07th Jun2016

Jason Rebello ‘Held’ CD/Dig (Edition) 4/5

by ukvibe

jason-rebelloBritish pianist Jason Rebello first emerged in the early 1990s and at the time was pigeonholed in the fusion category with critically acclaimed albums on the BMG label, that nonetheless failed to capture the wider public’s imagination. Thereafter, Rebello focused more on sideman work, touring with Wayne Shorter’s band, then going on to replace the late Kenny Kirkland as keyboardist in Sting’s band. However, Jason Rebello has always been a devoted advocate of the acoustic piano setting and this has brought him back to two of his seminal pianistic influences, namely Chick Corea and Herbie Hancock who have recorded numerous solo albums separately and together, the latter of which served as a major inspiration to Rebello. This welcome new recording is an all original set bar the cover of a Lennon and McCartney evergreen, ‘Blackbird’, that has regularly been revisited by jazz musicians, in particular the wonderful rendition by fellow pianist, Brad Mehldau. Here, the Rebello reading of the standard has something of a Bach-esque quality in the introduction, following a separate riff and then goes into the famous main theme. While not quite as direct or compelling as the Mehldau interpretation, this nevertheless marks a distinctive personal imprint on the recording.
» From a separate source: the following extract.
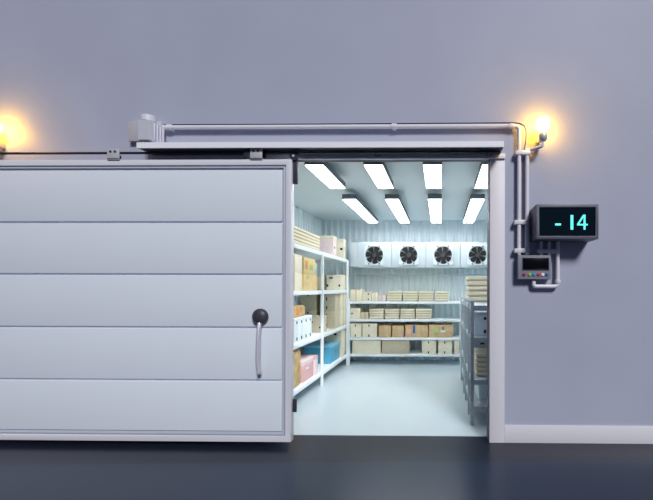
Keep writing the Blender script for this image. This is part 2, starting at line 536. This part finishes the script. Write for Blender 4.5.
# ---- control box
yc = -0.085
ex0, ez1 = pt(518, 255, yc)
ex1, ez0 = pt(551, 279.4, yc)
ctl = thing('control_box', ((ex0 + ex1) / 2, -0.04, ez0), 'grey control box with a black screen and six coloured buttons below the display', 'control box')
MB().box(ex0, ex1, yc, 0, ez0, ez1, 0.006, 3).build('housing', M['panel_grey'], ctl)
s0, s1 = pt(522.6, 270, yc), pt(548.6, 258.2, yc)
MB().box(s0[0], s1[0], yc - 0.002, yc + 0.01, s0[1], s1[1], 0.001).build('screen', M['black_screen'], ctl)
MB().ring(s0[0] - 0.006, s1[0] + 0.006, s0[1] - 0.006, s1[1] + 0.006, 0.006, yc - 0.004, yc + 0.005, 0.001).build('bezel', M['casing'], ctl)
for px, mm in ((524, 'b_red'), (529.6, 'b_lime'), (534, 'b_cyan'), (538.5, 'b_red2'), (542.6, 'b_white'), (546.8, 'b_steel')):
    x, z = pt(px, 274.6, yc)
    b = MB().lathe([(0.016, 0), (0.016, -0.006), (0.012, -0.011), (0, -0.012)], (x, yc + 0.001, z), 'Y', 16).build('button', M[mm], ctl)
    b['label'] = {'b_red': 'dark red', 'b_lime': 'lime green', 'b_cyan': 'cyan blue', 'b_red2': 'bright red', 'b_white': 'white', 'b_steel': 'steel blue'}[mm] + ' button'
for px in (519.6, 526.6, 541, 549):
    x, z = pt(px, 255, -0.045)
    MB().cyl(0.014, (x, -0.045, ez1 - 0.002), 0, 0.012, 'Z', 14).build('cable_gland', M['white_metal'], ctl)
x, _ = pt(534, 281, -0.045)
MB().cyl(0.016, (x, -0.045, ez0 + 0.002), -0.02, 0, 'Z', 14).build('plug', M['blue_plug'], ctl)

# ---- pipes between the display and the control box
link = thing('display_conduit', (pt(549, 260, YP)[0], YP, pt(549, 286, YP)[1]), 'pale pipes from the display looping around the right of the control box', 'pipe')
for px in (541, 549):
    x, _ = pt(px, 250, YP)
    MB().tube([(x, YP, dz0 + 0.002), (x, YP, ez1 + 0.008)], 0.016, 14).build('short_pipe', M['pipe'], link)
xr, zr = pt(557.6, 286.4, YP)
xq, zq = pt(533.6, 281.5, YP)
MB().tube([(xr, YP, dz0 + 0.002), (xr, YP, zr + 0.06)] + arc(xr - 0.03, zr + 0.03, 0.03, 0, -90, YP) + arc(xq + 0.022, zr + 0.022, 0.022, -90, -180, YP) + [(xq, YP, ez0 - 0.012)], 0.019, 16).build('pipe', M['pipe'], link)
x0, z = pt(537.4, 251, YP - 0.025)
x1, _ = pt(559.6, 251, YP - 0.025)
MB().box(x0, x1, YP - 0.025, -0.001, z - 0.018, z + 0.018, 0.004).build('clamp', M['pipe'], link)
MB().cyl(0.027, (xr, YP, pt(557, 281.4, YP)[1]), -0.016, 0.016, 'Z', 20, 0.003).build('collar', M['pipe'], link)

# ------------------------------------------------------------------ cold room shell
LX, RX, BY, CZ = -2.47, 1.30, 4.04, 2.85


def ribbed(name, along, a0, a1, base, sign, label):
    """corrugated sheet: trapezoid ribs running up the wall"""
    prof = []
    p = 0.125
    n = int((a1 - a0) / p) + 1
    for i in range(n):
        s = a0 + i * p
        for ds, dd in ((0, 0), (0.044, 0), (0.068, 0.026), (0.101, 0.026)):
            if s + ds < a1:
                prof.append((s + ds, base + sign * dd))
    prof.append((a1, base))
    back = base - sign * 0.06
    poly = prof + [(a1, back), (a0, back)]
    mb = MB()
    if along == 'X':
        mb.prism([(s, d) for s, d in poly], 0, CZ, 'XY')
    else:
        mb.prism([(d, s) for s, d in poly], 0, CZ, 'XY')
    return struct(mb.build(name, M['rib']), label, 'wall')


ribbed('wall_back', 'X', LX, RX, BY, -1, 'pale ribbed metal wall at the far end of the cold room')
ribbed('wall_left', 'Y', WT, BY, LX, 1, 'pale ribbed metal wall behind the left shelving')
ribbed('wall_right', 'Y', WT, BY, RX, -1, 'pale ribbed metal wall behind the grey rack')
struct(MB().box(LX - 0.06, RX + 0.06, WT, BY + 0.06, CZ, CZ + 0.08).build('ceiling', M['ceil']), 'pale blue grey ceiling of the cold room', 'ceiling')
struct(MB().box(LX - 0.06, RX + 0.06, WT, BY + 0.06, -0.12, 0).build('floor', M['cfloor']), 'pale shiny floor inside the cold room', 'floor')


# ---- ceiling lamps
def dep(d):
    return d - 3.5


LZ1 = 2.70                     # underside of the hung lamps


def ceiling_lamp(x0, y0, y1, label):
    t = thing('ceiling_lamp', (x0 + 0.098, (y0 + y1) / 2, CZ), label, 'ceiling lamp', 'ceiling lamps in the cold room')
    MB().box(x0, x0 + 0.196, y0, y1, LZ1 + 0.005, LZ1 + 0.077, 0.004).build('lamp_body', M['lamp_body'], t)
    MB().box(x0 + 0.006, x0 + 0.19, y0 + 0.006, y1 - 0.006, LZ1, LZ1 + 0.01, 0.002).build('diffuser', M['diffuser'], t)
    for f in (0.2, 0.8):
        y = y0 + (y1 - y0) * f
        MB().cyl(0.012, (x0 + 0.098, y, LZ1 + 0.075), 0, CZ - LZ1 - 0.075, 'Z', 12).build('stem', M['lamp_body'], t)
    return t


ORD = ['first', 'second', 'third', 'fourth']
far0 = ceiling_lamp(-1.388, dep(5.15), dep(6.98), 'lit strip lamp in the far ceiling row, first from the left')
near0 = ceiling_lamp(-1.388, dep(3.72), dep(4.59), 'lit strip lamp in the near ceiling row, first from the left')
for k in range(1, 4):
    for src, row in ((far0, 'far'), (near0, 'near')):
        o = copy_tree(src)
        move_to(o, src.location + Vector((0.60 * k, 0, 0)))
        o['label'] = f'lit strip lamp in the {row} ceiling row, {ORD[k]} from the left'

# ---- cooling units with fans
UY = dep(7.05)
UZ0, UZ1 = 1.861, 2.349
ux = -1.602
cool = thing('cooling_unit', (ux + 0.328, UY, UZ0), 'white wall cooler with a black fan, first from the left in the row', 'cooler', 'coolers on the back wall')
MB().box(ux + 0.003, ux + 0.653, UY, BY - 0.024, UZ0, UZ1, 0.006).build('housing', M['unit'], cool)
fc = (ux + 0.328, UZ0 + 0.232)
t = bmesh.new()
N = 40
sq, ci = [], []
for k in range(N):
    a = 2 * PI * (k + 0.5) / N
    c, s = math.cos(a), math.sin(a)
    m_ = 0.186 / max(abs(c), abs(s))
    sq.append((fc[0] + c * m_, fc[1] + s * m_))
    ci.append((fc[0] + c * 0.172, fc[1] + s * 0.172))
for ring_y in (UY - 0.05, UY):
    pass
V = {}
for nm, pl in (('s', sq), ('c', ci)):
    for yy, sfx in ((UY - 0.05, 'f'), (UY + 0.001, 'b')):
        V[nm + sfx] = [t.verts.new((a, yy, b)) for a, b in pl]
for k in range(N):
    j = (k + 1) % N
    t.faces.new((V['sf'][k], V['sf'][j], V['cf'][j], V['cf'][k]))
    t.faces.new((V['sf'][k], V['sf'][j], V['sb'][j], V['sb'][k]))
    t.faces.new((V['cf'][k], V['cf'][j], V['cb'][j], V['cb'][k])).smooth = True
bmesh.ops.recalc_face_normals(t, faces=t.faces)
pb = MB()
pb._join(t)
plate = pb.build('fan_plate', M['plate'], cool)
for sx in (-1, 1):
    for sz in (-1, 1):
        MB().cyl(0.014, (fc[0] + sx * 0.10, UY - 0.05, fc[1] + sz * 0.192 - sz * 0.025), -0.006, 0.003, 'Y', 12).build('screw', M['hub'], plate)
MB().cyl(0.048, (fc[0], UY - 0.03, fc[1]), -0.012, 0.03, 'Y', 24, 0.006).build('fan_hub', M['hub'], cool)
for k in range(7):
    a = 2 * PI * k / 7 + 0.35
    b = MB()
    poly = []
    for r, da in ((0.04, -0.42), (0.08, -0.42), (0.13, -0.42), (0.163, -0.33), (0.168, 0.05), (0.158, 0.31), (0.10, 0.36), (0.06, 0.42), (0.04, 0.42)):
        poly.append((fc[0] + r * math.cos(a + da), fc[1] + r * math.sin(a + da)))
    b.prism(poly, UY - 0.026, UY - 0.018)
    b.build('fan_blade', M['blade'], cool)
coolers = [cool]
for k in range(1, 4):
    o = copy_tree(cool)
    move_to(o, cool.location + Vector((0.656 * k, 0, 0)))
    o['label'] = f'white wall cooler with a black fan, {ORD[k]} from the left in the row'
    coolers.append(o)
MB().box(-1.757, ux, UY + 0.02, BY - 0.024, UZ0 + 0.02, UZ1 - 0.01, 0.006).build('side_cover', M['unit'], cool)
drain = thing('drain_pipe', (-0.3, dep(7.42), 1.73), 'thin pale pipe running along the back wall below the coolers', 'pipe')
MB().tube([(-1.70, dep(7.42), 1.73), (1.2, dep(7.42), 1.73)], 0.016, 12).build('pipe', M['unit'], drain)
for x in (-1.6, -0.7, 0.2, 1.1):
    MB().box(x - 0.012, x + 0.012, dep(7.41), BY, 1.71, 1.75, 0.003).build('bracket', M['unit'], drain)


# ------------------------------------------------------------------ shelving
def shelf_part(parent, x0, x1, y0, y1, zt, lip, m, edge_t=0.02):
    """a pressed shelf: deck with turned down lips all round"""
    mb = MB().box(x0, x1, y0, y1, zt - 0.014, zt, 0.003)
    mb.ring(x0, x1, y0, y1, edge_t, 0, 1) if False else None
    mb.box(x0, x0 + edge_t, y0, y1, zt - lip, zt - 0.01, 0.003)
    mb.box(x1 - edge_t, x1, y0, y1, zt - lip, zt - 0.01, 0.003)
    mb.box(x0, x1, y0, y0 + edge_t, zt - lip, zt - 0.01, 0.003)
    mb.box(x0, x1, y1 - edge_t, y1, zt - lip, zt - 0.01, 0.003)
    return mb.build('shelf', m, parent)


LF = -1.764                                    # front of the left shelving
ls = thing('shelving_unit', (-2.1, dep(5.47), 0), 'white four tier shelving unit along the left wall of the cold room', 'shelving unit', 'white shelving in the cold room')
LZ = (2.0, 1.425, 0.772, 0.215)
for z in LZ:
    shelf_part(ls, -2.43, LF, dep(3.9), dep(6.965), z, 0.056, M['shelf'])
for x in (LF - 0.004, -2.425):
    for d in (3.92, 5.47, 6.945):
        MB().box(x - 0.018, x + 0.018, dep(d) - 0.02, dep(d) + 0.02, 0, 2.0 - 0.002, 0.003).build('post', M['shelf'], ls)

BF = dep(7.0)
bs = thing('shelving_unit', (-0.68, dep(7.25), 0), 'white four tier shelving unit against the back wall below the coolers', 'shelving unit', 'white shelving in the cold room')
BZ = (1.213, 0.876, 0.524, 0.21)
BX0, BX1 = -1.772, 0.405
for z in BZ:
    shelf_part(bs, BX0, BX1, BF, dep(7.49), z, 0.047, M['shelf'])
for x in (BX0 + 0.018, BX1 - 0.018):
    for y in (BF - 0.004, dep(7.475)):
        MB().box(x - 0.022, x + 0.022, y - 0.015, y + 0.015, 0, 1.27, 0.003).build('post', M['shelf'], bs)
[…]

What comes across overall is the sheer melodicism of the playing and this is beautifully illustrated on a piece such as ‘As the dust settles’, which is expansive in outlook and has a slight Latin vibe to it. Ideally, this reviewer would like to hear this number with a full band also. The quasi-choral hues of the opener, ‘Pearl’, hint at the early 1970s ECM solo albums of Corea, and this is reinforced by the quiet, reposing nature of the piece. That tone is continued on the gentle contemplation of ‘Tokyo dream’ with a hypnotic riff into the bargain. Rebello as a mature musician does not feel the necessity to overly impress with dazzling technique, though he possesses that virtuosity in abundance, but instead had gone beyond that stage and is now firmly focused on communicating the musicality of his craft and that he achieves especially well here. This marks a new episode in Jason Rebello’s career and one that hopefully will catapult him into the higher echelons of jazz pianissimo. A fine debut recording for Edition from a now seasoned musician.